Exactly retype the lines from the one containing "Build this scene" through the one containing "cam.data.clip_start = 0.01"; both ends count, pictures do not.
-- Begin Extracted entries --
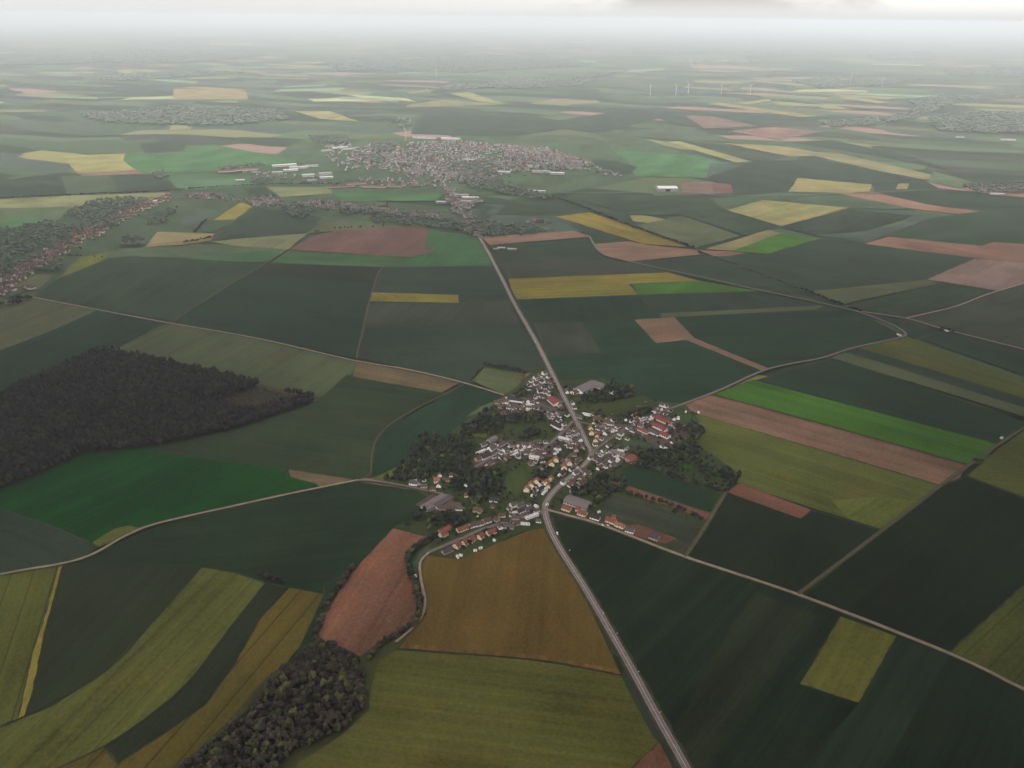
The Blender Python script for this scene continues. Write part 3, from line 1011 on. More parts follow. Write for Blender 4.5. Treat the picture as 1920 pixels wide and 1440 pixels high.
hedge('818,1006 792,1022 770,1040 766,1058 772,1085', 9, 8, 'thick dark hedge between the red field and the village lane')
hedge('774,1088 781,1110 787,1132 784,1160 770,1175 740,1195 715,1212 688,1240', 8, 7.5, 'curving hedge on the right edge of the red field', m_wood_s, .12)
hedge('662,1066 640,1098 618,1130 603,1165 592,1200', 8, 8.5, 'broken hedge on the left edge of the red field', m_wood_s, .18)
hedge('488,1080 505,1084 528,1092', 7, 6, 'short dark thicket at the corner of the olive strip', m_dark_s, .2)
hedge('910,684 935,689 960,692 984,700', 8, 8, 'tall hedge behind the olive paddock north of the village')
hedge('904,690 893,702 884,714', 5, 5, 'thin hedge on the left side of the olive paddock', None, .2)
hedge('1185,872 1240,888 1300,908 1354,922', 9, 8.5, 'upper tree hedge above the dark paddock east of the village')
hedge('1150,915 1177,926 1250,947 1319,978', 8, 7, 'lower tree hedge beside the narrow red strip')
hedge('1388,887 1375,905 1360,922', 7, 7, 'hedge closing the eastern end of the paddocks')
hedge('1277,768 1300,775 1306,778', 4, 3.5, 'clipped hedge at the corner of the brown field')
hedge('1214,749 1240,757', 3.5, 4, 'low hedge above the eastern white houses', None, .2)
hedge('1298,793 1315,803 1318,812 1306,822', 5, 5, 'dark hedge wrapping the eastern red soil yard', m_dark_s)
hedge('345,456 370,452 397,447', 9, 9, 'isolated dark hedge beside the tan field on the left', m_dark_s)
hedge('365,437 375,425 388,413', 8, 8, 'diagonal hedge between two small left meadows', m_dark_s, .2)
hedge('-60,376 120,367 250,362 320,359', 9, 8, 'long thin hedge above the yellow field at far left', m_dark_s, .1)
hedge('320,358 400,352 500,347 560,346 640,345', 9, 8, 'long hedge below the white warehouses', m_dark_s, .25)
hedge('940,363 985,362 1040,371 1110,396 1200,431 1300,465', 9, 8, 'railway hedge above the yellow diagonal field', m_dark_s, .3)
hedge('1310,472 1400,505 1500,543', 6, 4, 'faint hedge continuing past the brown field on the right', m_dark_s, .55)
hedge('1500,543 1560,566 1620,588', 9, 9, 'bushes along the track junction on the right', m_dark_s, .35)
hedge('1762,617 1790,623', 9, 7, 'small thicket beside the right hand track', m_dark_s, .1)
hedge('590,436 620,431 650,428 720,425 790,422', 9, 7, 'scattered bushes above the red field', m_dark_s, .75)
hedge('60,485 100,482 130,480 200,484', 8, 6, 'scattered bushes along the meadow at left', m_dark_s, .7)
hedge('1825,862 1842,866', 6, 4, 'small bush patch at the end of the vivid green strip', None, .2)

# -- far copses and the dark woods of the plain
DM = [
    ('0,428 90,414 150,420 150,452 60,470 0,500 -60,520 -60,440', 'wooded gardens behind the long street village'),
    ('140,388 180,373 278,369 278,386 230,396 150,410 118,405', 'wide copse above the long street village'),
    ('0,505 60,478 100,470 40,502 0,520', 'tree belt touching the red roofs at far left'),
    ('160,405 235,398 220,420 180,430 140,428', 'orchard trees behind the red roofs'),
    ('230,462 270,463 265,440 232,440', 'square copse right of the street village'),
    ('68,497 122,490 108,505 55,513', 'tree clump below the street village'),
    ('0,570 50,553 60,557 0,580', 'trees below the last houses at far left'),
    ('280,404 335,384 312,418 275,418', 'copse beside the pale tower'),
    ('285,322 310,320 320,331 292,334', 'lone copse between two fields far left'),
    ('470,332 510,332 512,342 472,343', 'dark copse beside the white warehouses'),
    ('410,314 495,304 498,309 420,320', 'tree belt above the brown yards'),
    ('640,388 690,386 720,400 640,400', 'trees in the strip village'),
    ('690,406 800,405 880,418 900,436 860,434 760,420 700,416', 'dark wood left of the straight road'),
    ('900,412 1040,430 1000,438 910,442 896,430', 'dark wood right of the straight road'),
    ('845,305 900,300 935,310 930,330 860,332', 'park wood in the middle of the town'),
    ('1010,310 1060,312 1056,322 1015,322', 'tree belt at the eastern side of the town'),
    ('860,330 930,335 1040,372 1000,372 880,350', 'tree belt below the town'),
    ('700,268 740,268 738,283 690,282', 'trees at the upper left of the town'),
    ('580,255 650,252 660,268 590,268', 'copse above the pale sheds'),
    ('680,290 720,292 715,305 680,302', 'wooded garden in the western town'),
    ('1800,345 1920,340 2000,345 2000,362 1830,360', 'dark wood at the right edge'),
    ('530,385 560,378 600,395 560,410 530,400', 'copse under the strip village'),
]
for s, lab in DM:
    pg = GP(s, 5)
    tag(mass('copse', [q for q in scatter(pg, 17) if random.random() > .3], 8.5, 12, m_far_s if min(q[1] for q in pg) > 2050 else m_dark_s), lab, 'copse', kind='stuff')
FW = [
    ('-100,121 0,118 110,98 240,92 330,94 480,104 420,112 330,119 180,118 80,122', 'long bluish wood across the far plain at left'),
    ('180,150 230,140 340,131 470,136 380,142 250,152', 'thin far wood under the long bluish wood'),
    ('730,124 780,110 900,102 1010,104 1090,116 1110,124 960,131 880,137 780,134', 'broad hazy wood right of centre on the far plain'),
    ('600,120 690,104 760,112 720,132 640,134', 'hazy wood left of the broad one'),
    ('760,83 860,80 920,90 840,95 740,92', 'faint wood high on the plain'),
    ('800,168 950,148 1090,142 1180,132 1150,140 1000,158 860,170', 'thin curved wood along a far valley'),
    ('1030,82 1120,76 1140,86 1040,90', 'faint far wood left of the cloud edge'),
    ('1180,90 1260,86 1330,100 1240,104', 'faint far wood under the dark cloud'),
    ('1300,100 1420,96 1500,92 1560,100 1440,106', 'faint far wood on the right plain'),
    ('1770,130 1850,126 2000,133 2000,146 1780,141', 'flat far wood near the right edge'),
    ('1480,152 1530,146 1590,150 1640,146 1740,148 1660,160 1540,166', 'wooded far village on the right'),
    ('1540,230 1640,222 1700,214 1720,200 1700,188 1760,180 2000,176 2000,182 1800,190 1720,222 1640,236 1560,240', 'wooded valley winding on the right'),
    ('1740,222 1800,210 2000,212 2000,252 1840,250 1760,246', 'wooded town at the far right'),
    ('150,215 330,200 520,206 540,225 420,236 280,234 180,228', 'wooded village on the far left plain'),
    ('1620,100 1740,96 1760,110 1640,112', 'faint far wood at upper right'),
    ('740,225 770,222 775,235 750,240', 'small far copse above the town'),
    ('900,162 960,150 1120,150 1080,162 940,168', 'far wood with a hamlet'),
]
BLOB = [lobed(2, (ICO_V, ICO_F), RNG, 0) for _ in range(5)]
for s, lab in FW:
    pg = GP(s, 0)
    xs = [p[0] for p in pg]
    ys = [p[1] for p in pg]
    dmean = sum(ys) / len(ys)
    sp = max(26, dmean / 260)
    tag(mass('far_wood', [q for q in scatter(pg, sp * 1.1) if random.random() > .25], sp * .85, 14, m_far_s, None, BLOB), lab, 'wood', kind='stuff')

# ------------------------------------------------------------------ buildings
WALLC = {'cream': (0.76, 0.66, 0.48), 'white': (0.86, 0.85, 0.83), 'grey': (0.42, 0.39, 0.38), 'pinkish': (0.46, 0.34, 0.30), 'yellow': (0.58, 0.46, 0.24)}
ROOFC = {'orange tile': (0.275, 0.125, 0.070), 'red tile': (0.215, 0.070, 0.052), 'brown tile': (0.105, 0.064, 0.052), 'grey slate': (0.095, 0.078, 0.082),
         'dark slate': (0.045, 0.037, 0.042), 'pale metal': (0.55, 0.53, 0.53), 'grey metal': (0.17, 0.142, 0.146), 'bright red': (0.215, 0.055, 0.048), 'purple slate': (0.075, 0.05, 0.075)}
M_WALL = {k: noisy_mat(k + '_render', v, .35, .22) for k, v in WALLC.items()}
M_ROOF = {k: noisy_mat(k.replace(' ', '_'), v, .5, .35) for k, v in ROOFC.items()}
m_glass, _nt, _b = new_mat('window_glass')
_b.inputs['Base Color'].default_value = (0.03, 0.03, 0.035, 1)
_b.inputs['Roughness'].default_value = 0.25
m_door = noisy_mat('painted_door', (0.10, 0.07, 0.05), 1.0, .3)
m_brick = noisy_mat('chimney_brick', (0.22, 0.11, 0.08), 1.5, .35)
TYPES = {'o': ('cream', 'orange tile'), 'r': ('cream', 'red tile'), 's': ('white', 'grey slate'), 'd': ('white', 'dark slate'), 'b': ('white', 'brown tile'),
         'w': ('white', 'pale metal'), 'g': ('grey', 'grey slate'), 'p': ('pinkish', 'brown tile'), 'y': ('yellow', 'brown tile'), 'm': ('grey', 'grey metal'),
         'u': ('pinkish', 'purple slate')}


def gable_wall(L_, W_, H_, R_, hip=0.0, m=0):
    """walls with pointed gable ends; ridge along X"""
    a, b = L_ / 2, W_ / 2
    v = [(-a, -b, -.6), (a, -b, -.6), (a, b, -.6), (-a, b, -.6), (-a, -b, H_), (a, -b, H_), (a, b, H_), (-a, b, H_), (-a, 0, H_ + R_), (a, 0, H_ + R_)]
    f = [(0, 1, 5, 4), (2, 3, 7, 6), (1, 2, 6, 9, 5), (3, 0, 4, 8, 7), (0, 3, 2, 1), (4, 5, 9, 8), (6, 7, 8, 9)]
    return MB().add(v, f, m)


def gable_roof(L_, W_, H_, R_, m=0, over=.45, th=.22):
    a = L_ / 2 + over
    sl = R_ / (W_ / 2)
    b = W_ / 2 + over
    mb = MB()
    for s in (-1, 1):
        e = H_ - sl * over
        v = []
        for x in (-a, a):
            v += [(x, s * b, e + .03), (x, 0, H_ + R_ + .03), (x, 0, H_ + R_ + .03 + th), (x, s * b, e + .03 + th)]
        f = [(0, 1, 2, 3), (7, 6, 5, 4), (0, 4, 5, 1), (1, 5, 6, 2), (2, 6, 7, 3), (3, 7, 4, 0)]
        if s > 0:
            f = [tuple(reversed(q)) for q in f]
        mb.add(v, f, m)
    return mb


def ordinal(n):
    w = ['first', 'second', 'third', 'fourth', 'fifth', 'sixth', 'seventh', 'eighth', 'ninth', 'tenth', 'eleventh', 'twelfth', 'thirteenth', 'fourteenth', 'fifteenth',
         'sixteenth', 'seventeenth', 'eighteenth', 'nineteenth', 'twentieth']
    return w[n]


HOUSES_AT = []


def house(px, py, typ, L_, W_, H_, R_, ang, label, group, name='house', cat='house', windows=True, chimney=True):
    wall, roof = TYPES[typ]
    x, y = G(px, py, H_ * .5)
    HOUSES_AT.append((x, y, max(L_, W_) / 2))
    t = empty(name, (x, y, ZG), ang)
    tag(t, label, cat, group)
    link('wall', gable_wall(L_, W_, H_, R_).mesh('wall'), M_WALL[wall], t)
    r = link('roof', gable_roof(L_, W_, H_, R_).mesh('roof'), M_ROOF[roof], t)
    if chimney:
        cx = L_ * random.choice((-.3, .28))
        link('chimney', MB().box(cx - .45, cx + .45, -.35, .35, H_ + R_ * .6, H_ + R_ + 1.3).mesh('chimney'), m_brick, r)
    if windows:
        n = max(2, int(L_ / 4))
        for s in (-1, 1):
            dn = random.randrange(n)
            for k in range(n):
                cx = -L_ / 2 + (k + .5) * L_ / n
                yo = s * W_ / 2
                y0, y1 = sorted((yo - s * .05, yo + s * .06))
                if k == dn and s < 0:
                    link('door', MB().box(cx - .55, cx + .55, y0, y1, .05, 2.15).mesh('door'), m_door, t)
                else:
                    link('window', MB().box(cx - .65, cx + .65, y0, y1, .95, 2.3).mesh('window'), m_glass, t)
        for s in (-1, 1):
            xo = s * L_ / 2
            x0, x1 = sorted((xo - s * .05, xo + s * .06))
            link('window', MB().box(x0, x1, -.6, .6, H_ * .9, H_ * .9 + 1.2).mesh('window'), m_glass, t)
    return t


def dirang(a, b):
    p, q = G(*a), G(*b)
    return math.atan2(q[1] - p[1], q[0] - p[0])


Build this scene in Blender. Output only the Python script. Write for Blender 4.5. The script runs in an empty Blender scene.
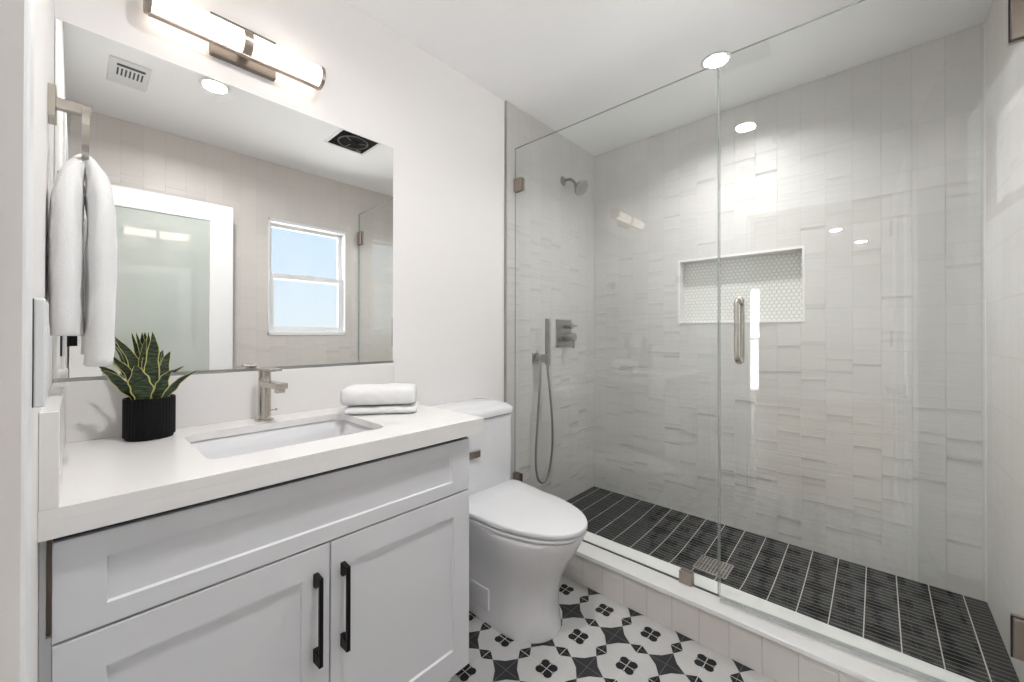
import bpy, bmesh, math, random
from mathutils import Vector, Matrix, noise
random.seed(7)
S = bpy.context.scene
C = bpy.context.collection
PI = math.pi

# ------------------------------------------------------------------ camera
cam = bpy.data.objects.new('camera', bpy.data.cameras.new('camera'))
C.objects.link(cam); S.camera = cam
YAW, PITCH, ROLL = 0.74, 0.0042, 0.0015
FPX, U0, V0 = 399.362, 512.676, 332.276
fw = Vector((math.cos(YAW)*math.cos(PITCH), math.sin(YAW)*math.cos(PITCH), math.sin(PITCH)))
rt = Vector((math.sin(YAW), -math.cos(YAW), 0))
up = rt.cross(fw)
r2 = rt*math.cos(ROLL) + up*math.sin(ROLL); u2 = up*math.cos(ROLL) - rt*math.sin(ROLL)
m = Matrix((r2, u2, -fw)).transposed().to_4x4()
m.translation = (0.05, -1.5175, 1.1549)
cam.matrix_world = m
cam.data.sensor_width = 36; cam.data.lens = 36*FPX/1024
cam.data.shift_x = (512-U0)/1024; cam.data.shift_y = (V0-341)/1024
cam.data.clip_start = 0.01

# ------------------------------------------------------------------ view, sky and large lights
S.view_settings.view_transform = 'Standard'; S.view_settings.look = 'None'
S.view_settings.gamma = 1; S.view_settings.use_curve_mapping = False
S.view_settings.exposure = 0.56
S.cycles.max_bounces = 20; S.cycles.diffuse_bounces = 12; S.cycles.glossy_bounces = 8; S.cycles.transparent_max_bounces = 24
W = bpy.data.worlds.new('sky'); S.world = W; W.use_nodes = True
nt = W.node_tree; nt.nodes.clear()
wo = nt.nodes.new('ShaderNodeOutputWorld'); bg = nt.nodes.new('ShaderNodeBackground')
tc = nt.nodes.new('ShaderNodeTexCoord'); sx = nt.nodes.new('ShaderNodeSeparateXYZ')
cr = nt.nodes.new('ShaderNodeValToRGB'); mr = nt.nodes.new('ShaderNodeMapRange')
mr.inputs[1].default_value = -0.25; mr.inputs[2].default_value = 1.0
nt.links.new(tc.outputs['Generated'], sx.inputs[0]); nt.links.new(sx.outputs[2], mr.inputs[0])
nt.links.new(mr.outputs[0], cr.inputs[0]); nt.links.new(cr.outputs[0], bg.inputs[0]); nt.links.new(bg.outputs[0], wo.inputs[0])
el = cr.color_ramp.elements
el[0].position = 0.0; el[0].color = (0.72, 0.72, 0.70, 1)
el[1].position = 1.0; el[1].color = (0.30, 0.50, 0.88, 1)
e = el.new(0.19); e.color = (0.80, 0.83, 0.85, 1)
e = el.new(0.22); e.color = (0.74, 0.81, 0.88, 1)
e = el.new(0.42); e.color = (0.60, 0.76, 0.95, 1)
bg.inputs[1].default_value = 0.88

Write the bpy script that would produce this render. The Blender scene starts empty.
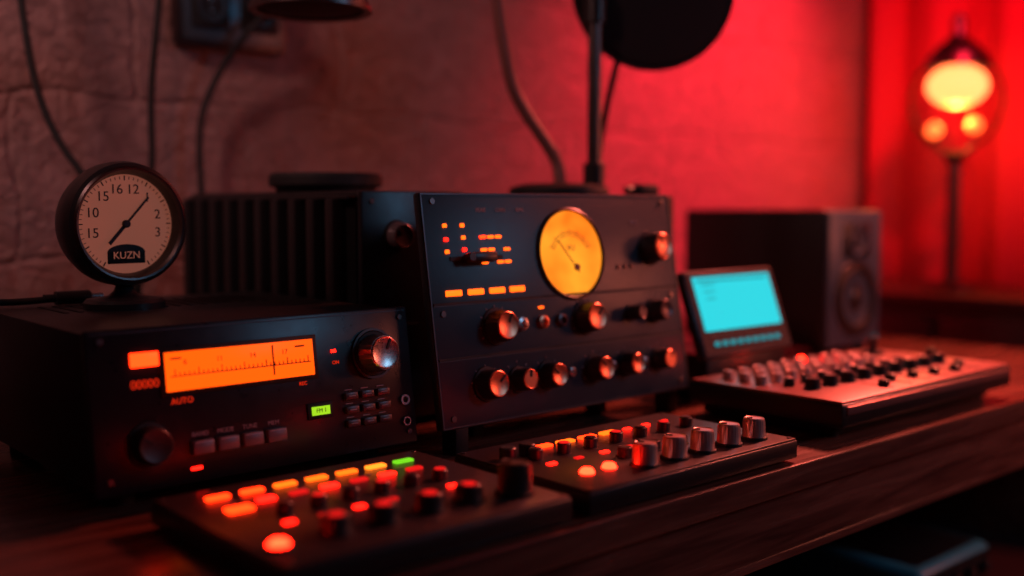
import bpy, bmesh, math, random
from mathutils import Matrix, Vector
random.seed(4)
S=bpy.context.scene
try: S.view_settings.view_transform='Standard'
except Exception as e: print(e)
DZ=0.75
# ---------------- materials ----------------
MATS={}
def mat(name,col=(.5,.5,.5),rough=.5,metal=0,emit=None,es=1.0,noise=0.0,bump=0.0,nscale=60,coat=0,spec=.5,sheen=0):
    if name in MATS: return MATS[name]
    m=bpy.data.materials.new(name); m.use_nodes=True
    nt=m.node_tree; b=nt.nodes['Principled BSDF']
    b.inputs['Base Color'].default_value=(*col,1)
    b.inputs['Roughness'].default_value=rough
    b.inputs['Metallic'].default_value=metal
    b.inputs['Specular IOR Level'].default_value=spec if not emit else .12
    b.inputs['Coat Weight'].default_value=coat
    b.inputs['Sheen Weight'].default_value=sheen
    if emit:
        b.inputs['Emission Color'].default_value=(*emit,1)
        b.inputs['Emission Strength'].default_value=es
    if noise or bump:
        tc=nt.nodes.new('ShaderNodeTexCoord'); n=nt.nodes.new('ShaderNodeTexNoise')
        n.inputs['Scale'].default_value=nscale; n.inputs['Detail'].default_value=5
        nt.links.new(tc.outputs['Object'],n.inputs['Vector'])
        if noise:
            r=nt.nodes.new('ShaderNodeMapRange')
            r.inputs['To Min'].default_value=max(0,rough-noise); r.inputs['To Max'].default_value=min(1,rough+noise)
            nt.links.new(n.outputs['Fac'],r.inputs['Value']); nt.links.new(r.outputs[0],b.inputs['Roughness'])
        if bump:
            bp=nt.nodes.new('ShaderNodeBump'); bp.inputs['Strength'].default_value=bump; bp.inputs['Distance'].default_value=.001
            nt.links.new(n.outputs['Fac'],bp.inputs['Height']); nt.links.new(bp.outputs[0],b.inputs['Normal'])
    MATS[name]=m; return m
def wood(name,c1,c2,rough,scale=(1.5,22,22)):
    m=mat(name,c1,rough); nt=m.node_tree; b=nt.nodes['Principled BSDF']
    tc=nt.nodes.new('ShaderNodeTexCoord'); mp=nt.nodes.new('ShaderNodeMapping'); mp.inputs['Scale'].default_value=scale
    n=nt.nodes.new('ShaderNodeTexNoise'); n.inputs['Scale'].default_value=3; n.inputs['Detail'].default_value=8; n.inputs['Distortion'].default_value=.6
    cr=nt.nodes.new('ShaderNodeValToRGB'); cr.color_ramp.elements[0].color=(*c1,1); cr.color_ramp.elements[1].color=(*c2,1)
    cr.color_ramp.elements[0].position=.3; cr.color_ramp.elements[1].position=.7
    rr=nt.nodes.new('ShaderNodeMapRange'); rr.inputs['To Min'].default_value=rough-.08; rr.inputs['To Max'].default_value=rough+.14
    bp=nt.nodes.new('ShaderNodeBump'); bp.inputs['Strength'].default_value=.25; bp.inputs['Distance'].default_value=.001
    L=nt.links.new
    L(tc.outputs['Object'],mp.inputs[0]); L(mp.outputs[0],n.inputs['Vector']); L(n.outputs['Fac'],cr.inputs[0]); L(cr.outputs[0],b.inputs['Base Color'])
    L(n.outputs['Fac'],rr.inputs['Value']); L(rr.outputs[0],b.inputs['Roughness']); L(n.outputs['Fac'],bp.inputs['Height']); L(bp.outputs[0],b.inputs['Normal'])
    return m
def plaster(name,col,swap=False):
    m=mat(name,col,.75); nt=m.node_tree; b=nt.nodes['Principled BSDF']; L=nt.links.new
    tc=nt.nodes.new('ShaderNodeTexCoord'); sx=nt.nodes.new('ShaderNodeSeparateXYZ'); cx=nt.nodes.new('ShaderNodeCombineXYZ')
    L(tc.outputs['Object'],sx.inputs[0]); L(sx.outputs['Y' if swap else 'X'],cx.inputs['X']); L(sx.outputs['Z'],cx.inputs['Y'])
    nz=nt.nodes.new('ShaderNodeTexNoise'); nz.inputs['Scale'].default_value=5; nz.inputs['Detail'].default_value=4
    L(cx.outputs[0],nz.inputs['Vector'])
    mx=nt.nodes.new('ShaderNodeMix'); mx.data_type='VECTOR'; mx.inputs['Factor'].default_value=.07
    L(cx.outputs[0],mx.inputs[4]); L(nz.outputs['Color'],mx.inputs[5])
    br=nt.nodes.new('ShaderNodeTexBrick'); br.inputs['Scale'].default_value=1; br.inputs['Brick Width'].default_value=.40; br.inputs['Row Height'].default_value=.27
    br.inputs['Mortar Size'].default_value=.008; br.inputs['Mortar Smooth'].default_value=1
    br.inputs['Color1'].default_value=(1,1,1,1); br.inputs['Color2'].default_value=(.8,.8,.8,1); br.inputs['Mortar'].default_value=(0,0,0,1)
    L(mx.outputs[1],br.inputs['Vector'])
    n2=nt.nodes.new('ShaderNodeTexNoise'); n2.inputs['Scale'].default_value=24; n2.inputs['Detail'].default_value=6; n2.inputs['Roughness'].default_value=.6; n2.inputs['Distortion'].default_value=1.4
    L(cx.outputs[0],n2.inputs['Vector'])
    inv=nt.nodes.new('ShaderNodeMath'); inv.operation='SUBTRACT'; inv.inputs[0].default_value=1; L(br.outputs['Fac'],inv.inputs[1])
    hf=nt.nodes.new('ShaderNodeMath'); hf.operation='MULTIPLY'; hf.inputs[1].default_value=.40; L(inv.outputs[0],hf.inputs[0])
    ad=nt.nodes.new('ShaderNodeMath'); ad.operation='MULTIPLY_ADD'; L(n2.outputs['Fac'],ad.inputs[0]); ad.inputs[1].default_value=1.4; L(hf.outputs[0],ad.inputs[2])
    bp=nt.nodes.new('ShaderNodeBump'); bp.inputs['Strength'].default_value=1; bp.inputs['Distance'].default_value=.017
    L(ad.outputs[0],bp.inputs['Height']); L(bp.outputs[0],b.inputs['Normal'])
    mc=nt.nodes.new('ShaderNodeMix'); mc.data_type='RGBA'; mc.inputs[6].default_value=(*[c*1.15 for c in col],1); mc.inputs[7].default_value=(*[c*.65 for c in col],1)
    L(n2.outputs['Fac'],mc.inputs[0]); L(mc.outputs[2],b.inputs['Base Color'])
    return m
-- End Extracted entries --
• [Written response]
Build this scene in Blender. Output only the Python script. Write for Blender 4.5. The script runs in an empty Blender scene.
import bpy, bmesh, math, random
from mathutils import Vector, Matrix, noise
random.seed(7)
S = bpy.context.scene
C = bpy.context.collection
PI = math.pi

# ------------------------------------------------------------------ camera
cam = bpy.data.objects.new('camera', bpy.data.cameras.new('camera'))
C.objects.link(cam); S.camera = cam
YAW, PITCH, ROLL = 0.74, 0.0042, 0.0015
FPX, U0, V0 = 399.362, 512.676, 332.276
fw = Vector((math.cos(YAW)*math.cos(PITCH), math.sin(YAW)*math.cos(PITCH), math.sin(PITCH)))
rt = Vector((math.sin(YAW), -math.cos(YAW), 0))
up = rt.cross(fw)
r2 = rt*math.cos(ROLL) + up*math.sin(ROLL); u2 = up*math.cos(ROLL) - rt*math.sin(ROLL)
m = Matrix((r2, u2, -fw)).transposed().to_4x4()
m.translation = (0.05, -1.5175, 1.1549)
cam.matrix_world = m
cam.data.sensor_width = 36; cam.data.lens = 36*FPX/1024
cam.data.shift_x = (512-U0)/1024; cam.data.shift_y = (V0-341)/1024
cam.data.clip_start = 0.01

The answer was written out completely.